§ **TASK INSTRUCTIONS**: Transcribe the records in full, keeping every character as it is.

§ **DATA IN THIS EXERCISE**:
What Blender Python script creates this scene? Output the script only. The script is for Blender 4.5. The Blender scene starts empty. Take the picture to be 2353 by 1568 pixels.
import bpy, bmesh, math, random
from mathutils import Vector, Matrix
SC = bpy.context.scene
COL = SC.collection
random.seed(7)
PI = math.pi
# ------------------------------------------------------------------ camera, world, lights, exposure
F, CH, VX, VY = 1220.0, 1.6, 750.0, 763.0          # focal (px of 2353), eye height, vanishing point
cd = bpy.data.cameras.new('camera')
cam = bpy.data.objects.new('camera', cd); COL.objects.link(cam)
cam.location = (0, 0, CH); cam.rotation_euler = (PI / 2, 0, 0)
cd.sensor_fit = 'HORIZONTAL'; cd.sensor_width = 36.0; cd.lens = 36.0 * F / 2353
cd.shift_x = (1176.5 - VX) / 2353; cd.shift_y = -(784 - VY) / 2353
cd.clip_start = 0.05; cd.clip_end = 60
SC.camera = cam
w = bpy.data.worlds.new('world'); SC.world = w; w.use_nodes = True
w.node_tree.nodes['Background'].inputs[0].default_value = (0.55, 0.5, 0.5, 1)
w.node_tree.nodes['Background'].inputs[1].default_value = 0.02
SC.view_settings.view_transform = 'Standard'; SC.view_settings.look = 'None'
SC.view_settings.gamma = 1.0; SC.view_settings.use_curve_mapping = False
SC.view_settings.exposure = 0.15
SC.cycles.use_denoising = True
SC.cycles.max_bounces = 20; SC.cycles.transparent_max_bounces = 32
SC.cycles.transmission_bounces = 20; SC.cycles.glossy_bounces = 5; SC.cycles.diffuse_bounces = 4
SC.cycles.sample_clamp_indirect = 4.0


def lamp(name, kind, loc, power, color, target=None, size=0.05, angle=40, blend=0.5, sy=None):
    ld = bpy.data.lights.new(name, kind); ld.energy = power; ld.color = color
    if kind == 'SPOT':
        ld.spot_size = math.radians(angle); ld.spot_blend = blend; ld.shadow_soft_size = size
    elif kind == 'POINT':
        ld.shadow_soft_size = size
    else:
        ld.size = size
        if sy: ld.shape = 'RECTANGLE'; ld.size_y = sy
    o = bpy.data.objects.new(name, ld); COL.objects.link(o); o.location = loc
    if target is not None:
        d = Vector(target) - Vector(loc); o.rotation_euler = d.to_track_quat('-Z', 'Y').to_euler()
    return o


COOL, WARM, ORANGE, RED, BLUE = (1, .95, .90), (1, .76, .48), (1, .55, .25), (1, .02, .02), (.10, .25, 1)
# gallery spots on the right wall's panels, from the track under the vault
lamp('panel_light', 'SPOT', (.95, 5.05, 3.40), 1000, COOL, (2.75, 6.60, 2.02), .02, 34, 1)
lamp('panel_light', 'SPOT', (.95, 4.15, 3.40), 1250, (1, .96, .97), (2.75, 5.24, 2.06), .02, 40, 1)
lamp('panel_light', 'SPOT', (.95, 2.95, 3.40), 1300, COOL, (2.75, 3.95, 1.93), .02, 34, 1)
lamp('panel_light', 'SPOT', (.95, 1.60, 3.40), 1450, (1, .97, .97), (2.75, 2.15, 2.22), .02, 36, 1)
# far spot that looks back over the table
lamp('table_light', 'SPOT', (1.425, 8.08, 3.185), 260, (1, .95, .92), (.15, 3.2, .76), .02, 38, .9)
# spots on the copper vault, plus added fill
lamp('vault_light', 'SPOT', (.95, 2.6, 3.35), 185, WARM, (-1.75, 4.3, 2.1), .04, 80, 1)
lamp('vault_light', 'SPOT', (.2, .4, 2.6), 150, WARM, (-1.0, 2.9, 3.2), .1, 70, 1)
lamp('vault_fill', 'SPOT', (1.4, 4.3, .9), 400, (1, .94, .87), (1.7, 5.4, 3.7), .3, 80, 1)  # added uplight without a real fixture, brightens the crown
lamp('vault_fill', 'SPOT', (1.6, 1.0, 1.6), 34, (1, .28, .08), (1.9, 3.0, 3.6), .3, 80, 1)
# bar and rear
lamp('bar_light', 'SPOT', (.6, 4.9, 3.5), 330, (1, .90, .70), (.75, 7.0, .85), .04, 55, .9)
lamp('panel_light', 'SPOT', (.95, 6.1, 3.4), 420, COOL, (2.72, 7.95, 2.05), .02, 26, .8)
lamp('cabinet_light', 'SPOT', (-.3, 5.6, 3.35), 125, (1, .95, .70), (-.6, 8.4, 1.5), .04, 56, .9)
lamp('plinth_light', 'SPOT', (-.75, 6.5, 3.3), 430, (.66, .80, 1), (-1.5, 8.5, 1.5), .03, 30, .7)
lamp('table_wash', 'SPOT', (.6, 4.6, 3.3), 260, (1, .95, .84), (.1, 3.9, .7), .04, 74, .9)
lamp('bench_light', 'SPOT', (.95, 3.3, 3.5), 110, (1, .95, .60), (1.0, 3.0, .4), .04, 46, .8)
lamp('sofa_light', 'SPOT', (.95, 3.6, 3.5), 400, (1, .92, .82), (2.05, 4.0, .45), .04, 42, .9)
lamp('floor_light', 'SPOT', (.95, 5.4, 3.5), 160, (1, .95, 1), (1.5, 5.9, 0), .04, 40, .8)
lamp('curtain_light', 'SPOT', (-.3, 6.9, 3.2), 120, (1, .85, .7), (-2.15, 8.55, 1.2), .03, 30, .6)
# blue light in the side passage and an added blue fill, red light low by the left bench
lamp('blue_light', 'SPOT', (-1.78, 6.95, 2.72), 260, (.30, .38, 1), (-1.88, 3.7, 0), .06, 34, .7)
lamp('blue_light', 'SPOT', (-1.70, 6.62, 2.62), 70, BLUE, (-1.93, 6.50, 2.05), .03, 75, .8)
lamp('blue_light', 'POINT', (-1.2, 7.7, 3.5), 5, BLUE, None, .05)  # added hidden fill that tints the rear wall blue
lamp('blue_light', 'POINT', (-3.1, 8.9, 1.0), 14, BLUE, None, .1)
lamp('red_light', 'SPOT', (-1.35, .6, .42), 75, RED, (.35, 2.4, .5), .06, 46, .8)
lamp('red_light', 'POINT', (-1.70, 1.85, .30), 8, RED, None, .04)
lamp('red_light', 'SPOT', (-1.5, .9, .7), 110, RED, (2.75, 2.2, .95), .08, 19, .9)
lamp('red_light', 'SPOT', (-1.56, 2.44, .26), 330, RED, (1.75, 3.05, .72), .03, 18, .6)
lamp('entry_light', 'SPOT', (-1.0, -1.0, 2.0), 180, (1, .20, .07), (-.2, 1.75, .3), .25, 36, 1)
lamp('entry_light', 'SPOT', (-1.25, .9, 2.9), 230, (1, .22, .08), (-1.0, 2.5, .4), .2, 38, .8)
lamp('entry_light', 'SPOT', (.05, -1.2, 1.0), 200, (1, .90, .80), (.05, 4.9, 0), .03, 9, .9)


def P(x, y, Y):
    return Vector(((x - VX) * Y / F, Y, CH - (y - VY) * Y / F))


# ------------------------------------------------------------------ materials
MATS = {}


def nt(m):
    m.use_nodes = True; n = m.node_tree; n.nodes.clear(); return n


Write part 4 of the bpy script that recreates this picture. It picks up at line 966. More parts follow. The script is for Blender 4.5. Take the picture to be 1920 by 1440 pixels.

§ **ANSWER**:
What Blender Python script creates this scene? Output the script only. The script is for Blender 4.5. The Blender scene starts empty. Take the picture to be 2353 by 1568 pixels.
import bpy, bmesh, math, random
from mathutils import Vector, Matrix
SC = bpy.context.scene
COL = SC.collection
random.seed(7)
PI = math.pi
# ------------------------------------------------------------------ camera, world, lights, exposure
F, CH, VX, VY = 1220.0, 1.6, 750.0, 763.0          # focal (px of 2353), eye height, vanishing point
cd = bpy.data.cameras.new('camera')
cam = bpy.data.objects.new('camera', cd); COL.objects.link(cam)
cam.location = (0, 0, CH); cam.rotation_euler = (PI / 2, 0, 0)
cd.sensor_fit = 'HORIZONTAL'; cd.sensor_width = 36.0; cd.lens = 36.0 * F / 2353
cd.shift_x = (1176.5 - VX) / 2353; cd.shift_y = -(784 - VY) / 2353
cd.clip_start = 0.05; cd.clip_end = 60
SC.camera = cam
w = bpy.data.worlds.new('world'); SC.world = w; w.use_nodes = True
w.node_tree.nodes['Background'].inputs[0].default_value = (0.55, 0.5, 0.5, 1)
w.node_tree.nodes['Background'].inputs[1].default_value = 0.02
SC.view_settings.view_transform = 'Standard'; SC.view_settings.look = 'None'
SC.view_settings.gamma = 1.0; SC.view_settings.use_curve_mapping = False
SC.view_settings.exposure = 0.15
SC.cycles.use_denoising = True
SC.cycles.max_bounces = 20; SC.cycles.transparent_max_bounces = 32
SC.cycles.transmission_bounces = 20; SC.cycles.glossy_bounces = 5; SC.cycles.diffuse_bounces = 4
SC.cycles.sample_clamp_indirect = 4.0


def lamp(name, kind, loc, power, color, target=None, size=0.05, angle=40, blend=0.5, sy=None):
    ld = bpy.data.lights.new(name, kind); ld.energy = power; ld.color = color
    if kind == 'SPOT':
        ld.spot_size = math.radians(angle); ld.spot_blend = blend; ld.shadow_soft_size = size
    elif kind == 'POINT':
        ld.shadow_soft_size = size
    else:
        ld.size = size
        if sy: ld.shape = 'RECTANGLE'; ld.size_y = sy
    o = bpy.data.objects.new(name, ld); COL.objects.link(o); o.location = loc
    if target is not None:
        d = Vector(target) - Vector(loc); o.rotation_euler = d.to_track_quat('-Z', 'Y').to_euler()
    return o


COOL, WARM, ORANGE, RED, BLUE = (1, .95, .90), (1, .76, .48), (1, .55, .25), (1, .02, .02), (.10, .25, 1)
# gallery spots on the right wall's panels, from the track under the vault
lamp('panel_light', 'SPOT', (.95, 5.05, 3.40), 1000, COOL, (2.75, 6.60, 2.02), .02, 34, 1)
lamp('panel_light', 'SPOT', (.95, 4.15, 3.40), 1250, (1, .96, .97), (2.75, 5.24, 2.06), .02, 40, 1)
lamp('panel_light', 'SPOT', (.95, 2.95, 3.40), 1300, COOL, (2.75, 3.95, 1.93), .02, 34, 1)
lamp('panel_light', 'SPOT', (.95, 1.60, 3.40), 1450, (1, .97, .97), (2.75, 2.15, 2.22), .02, 36, 1)
# far spot that looks back over the table
lamp('table_light', 'SPOT', (1.425, 8.08, 3.185), 260, (1, .95, .92), (.15, 3.2, .76), .02, 38, .9)
# spots on the copper vault, plus added fill
lamp('vault_light', 'SPOT', (.95, 2.6, 3.35), 185, WARM, (-1.75, 4.3, 2.1), .04, 80, 1)
lamp('vault_light', 'SPOT', (.2, .4, 2.6), 150, WARM, (-1.0, 2.9, 3.2), .1, 70, 1)
lamp('vault_fill', 'SPOT', (1.4, 4.3, .9), 400, (1, .94, .87), (1.7, 5.4, 3.7), .3, 80, 1)  # added uplight without a real fixture, brightens the crown
lamp('vault_fill', 'SPOT', (1.6, 1.0, 1.6), 34, (1, .28, .08), (1.9, 3.0, 3.6), .3, 80, 1)
# bar and rear
lamp('bar_light', 'SPOT', (.6, 4.9, 3.5), 330, (1, .90, .70), (.75, 7.0, .85), .04, 55, .9)
lamp('panel_light', 'SPOT', (.95, 6.1, 3.4), 420, COOL, (2.72, 7.95, 2.05), .02, 26, .8)
lamp('cabinet_light', 'SPOT', (-.3, 5.6, 3.35), 125, (1, .95, .70), (-.6, 8.4, 1.5), .04, 56, .9)
lamp('plinth_light', 'SPOT', (-.75, 6.5, 3.3), 430, (.66, .80, 1), (-1.5, 8.5, 1.5), .03, 30, .7)
lamp('table_wash', 'SPOT', (.6, 4.6, 3.3), 260, (1, .95, .84), (.1, 3.9, .7), .04, 74, .9)
lamp('bench_light', 'SPOT', (.95, 3.3, 3.5), 110, (1, .95, .60), (1.0, 3.0, .4), .04, 46, .8)
lamp('sofa_light', 'SPOT', (.95, 3.6, 3.5), 400, (1, .92, .82), (2.05, 4.0, .45), .04, 42, .9)
lamp('floor_light', 'SPOT', (.95, 5.4, 3.5), 160, (1, .95, 1), (1.5, 5.9, 0), .04, 40, .8)
lamp('curtain_light', 'SPOT', (-.3, 6.9, 3.2), 120, (1, .85, .7), (-2.15, 8.55, 1.2), .03, 30, .6)
# blue light in the side passage and an added blue fill, red light low by the left bench
lamp('blue_light', 'SPOT', (-1.78, 6.95, 2.72), 260, (.30, .38, 1), (-1.88, 3.7, 0), .06, 34, .7)
lamp('blue_light', 'SPOT', (-1.70, 6.62, 2.62), 70, BLUE, (-1.93, 6.50, 2.05), .03, 75, .8)
lamp('blue_light', 'POINT', (-1.2, 7.7, 3.5), 5, BLUE, None, .05)  # added hidden fill that tints the rear wall blue
lamp('blue_light', 'POINT', (-3.1, 8.9, 1.0), 14, BLUE, None, .1)
lamp('red_light', 'SPOT', (-1.35, .6, .42), 75, RED, (.35, 2.4, .5), .06, 46, .8)
lamp('red_light', 'POINT', (-1.70, 1.85, .30), 8, RED, None, .04)
lamp('red_light', 'SPOT', (-1.5, .9, .7), 110, RED, (2.75, 2.2, .95), .08, 19, .9)
lamp('red_light', 'SPOT', (-1.56, 2.44, .26), 330, RED, (1.75, 3.05, .72), .03, 18, .6)
lamp('entry_light', 'SPOT', (-1.0, -1.0, 2.0), 180, (1, .20, .07), (-.2, 1.75, .3), .25, 36, 1)
lamp('entry_light', 'SPOT', (-1.25, .9, 2.9), 230, (1, .22, .08), (-1.0, 2.5, .4), .2, 38, .8)
lamp('entry_light', 'SPOT', (.05, -1.2, 1.0), 200, (1, .90, .80), (.05, 4.9, 0), .03, 9, .9)


def P(x, y, Y):
    return Vector(((x - VX) * Y / F, Y, CH - (y - VY) * Y / F))


# ------------------------------------------------------------------ materials
MATS = {}


def nt(m):
    m.use_nodes = True; n = m.node_tree; n.nodes.clear(); return n


Write part 4 of the bpy script that recreates this picture. It picks up at line 966. More parts follow. The script is for Blender 4.5. Take the picture to be 1920 by 1440 pixels.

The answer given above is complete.